Outre les sommes immenses que ces peuples reçurent pour cet objet, ils obtinrent encore des privilèges et des établissements de commerce de la plus grande importance, soit dans la Palestine, soit dans les autres parties de l'Asie dont les croisés s'emparèrent. Ce furent des sources de richesses prodigieuses pour les villes commerçantes d'Italie. Elles acquirent en même temps un égal accroissement de pouvoir ; et à la fin de la guerre sainte, Venise en particulier devint un état maritime, possesseur de vastes territoires , et jouissant d'un commerce fort étendu. L'Italie ne fut pas le seul pays où les croisades contribuèrent à ranimer et à répandre cet esprit d'activité qui préparait l'Europe à de futures découvertes.

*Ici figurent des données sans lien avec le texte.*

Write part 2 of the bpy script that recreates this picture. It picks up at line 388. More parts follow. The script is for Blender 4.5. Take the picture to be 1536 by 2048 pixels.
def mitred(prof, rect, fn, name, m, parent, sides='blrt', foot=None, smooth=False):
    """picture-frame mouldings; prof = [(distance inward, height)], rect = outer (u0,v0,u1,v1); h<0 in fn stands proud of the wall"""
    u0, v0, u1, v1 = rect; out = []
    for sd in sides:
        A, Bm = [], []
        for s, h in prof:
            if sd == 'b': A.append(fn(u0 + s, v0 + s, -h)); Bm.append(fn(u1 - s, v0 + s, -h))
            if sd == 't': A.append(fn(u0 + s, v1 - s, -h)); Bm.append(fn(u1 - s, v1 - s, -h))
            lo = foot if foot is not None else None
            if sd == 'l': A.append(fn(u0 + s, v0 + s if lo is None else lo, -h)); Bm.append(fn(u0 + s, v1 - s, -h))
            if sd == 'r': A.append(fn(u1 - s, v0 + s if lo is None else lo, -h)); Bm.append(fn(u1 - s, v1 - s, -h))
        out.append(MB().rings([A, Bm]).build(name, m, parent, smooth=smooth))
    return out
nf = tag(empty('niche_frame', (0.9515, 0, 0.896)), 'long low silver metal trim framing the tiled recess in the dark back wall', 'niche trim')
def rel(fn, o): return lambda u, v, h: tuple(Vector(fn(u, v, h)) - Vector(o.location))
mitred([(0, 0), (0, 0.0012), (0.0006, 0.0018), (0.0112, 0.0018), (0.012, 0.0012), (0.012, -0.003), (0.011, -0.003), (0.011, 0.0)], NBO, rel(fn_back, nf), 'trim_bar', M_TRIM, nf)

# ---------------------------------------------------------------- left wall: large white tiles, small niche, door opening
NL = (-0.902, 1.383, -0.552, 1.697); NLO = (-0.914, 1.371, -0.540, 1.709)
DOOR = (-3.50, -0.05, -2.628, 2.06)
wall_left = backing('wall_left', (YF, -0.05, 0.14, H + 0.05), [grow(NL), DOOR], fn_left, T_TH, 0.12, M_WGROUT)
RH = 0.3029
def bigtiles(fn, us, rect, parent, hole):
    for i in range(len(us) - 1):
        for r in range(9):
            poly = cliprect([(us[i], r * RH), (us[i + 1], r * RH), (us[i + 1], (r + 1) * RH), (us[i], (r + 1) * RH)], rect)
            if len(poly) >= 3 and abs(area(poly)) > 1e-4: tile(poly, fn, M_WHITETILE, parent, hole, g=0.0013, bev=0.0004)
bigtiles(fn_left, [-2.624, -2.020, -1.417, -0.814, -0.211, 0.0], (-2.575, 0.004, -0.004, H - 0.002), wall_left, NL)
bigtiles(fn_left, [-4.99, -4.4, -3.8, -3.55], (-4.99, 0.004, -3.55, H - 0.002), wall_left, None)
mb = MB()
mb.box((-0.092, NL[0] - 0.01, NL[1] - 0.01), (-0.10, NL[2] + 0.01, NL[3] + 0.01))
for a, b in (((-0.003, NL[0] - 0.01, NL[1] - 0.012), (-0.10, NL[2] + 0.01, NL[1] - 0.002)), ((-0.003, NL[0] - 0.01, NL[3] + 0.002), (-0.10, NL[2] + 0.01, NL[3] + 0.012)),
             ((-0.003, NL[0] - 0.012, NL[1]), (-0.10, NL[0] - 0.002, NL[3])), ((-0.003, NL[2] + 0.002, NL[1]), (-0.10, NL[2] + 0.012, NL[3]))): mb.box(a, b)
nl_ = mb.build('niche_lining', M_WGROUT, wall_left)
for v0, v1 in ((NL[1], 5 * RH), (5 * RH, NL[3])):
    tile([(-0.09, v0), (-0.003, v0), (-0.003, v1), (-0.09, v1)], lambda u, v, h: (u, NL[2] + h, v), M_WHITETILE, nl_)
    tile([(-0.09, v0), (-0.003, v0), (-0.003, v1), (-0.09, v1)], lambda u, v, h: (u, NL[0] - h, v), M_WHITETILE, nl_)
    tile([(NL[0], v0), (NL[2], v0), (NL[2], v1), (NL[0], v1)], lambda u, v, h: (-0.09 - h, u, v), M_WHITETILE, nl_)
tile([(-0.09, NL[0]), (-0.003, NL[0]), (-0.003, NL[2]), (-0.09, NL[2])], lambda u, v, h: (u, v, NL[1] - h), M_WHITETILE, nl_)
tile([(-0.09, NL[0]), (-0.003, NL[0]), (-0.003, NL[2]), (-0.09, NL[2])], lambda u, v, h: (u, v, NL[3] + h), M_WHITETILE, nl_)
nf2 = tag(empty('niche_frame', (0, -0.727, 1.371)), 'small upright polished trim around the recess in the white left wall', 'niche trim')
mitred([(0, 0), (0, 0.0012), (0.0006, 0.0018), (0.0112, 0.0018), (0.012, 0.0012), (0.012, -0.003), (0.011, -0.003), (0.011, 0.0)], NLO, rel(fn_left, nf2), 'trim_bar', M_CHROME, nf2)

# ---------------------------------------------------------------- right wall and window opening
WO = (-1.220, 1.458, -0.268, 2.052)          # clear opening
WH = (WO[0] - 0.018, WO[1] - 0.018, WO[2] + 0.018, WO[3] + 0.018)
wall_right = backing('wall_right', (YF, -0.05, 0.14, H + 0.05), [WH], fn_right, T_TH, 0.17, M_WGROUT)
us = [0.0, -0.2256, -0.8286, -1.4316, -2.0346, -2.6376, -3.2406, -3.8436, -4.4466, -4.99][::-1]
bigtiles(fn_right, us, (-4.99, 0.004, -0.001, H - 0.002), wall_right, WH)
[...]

Cette communication entre l'Orient et l'Occident subsista pendant près de deux siècles. Les aventuriers qui revenaient d'Asie communiquaient à leurs concitoyens les connaissances qu'ils avaient acquises et les habitudes qu'ils avaient contractées dans leurs voyages. Les Européens commencèrent à éprouver de nouveaux besoins ; les désirs furent excités par des objets nouveaux, et le goût des commodités et des arts des autres contrées se répandit bientôt parmi eux, au point que, non seulement ils encouragèrent les étrangers à venir dans leurs ports, mais qu'ils commencèrent à sentir les avantages et la nécessité de s'adonner eux-mêmes au commerce.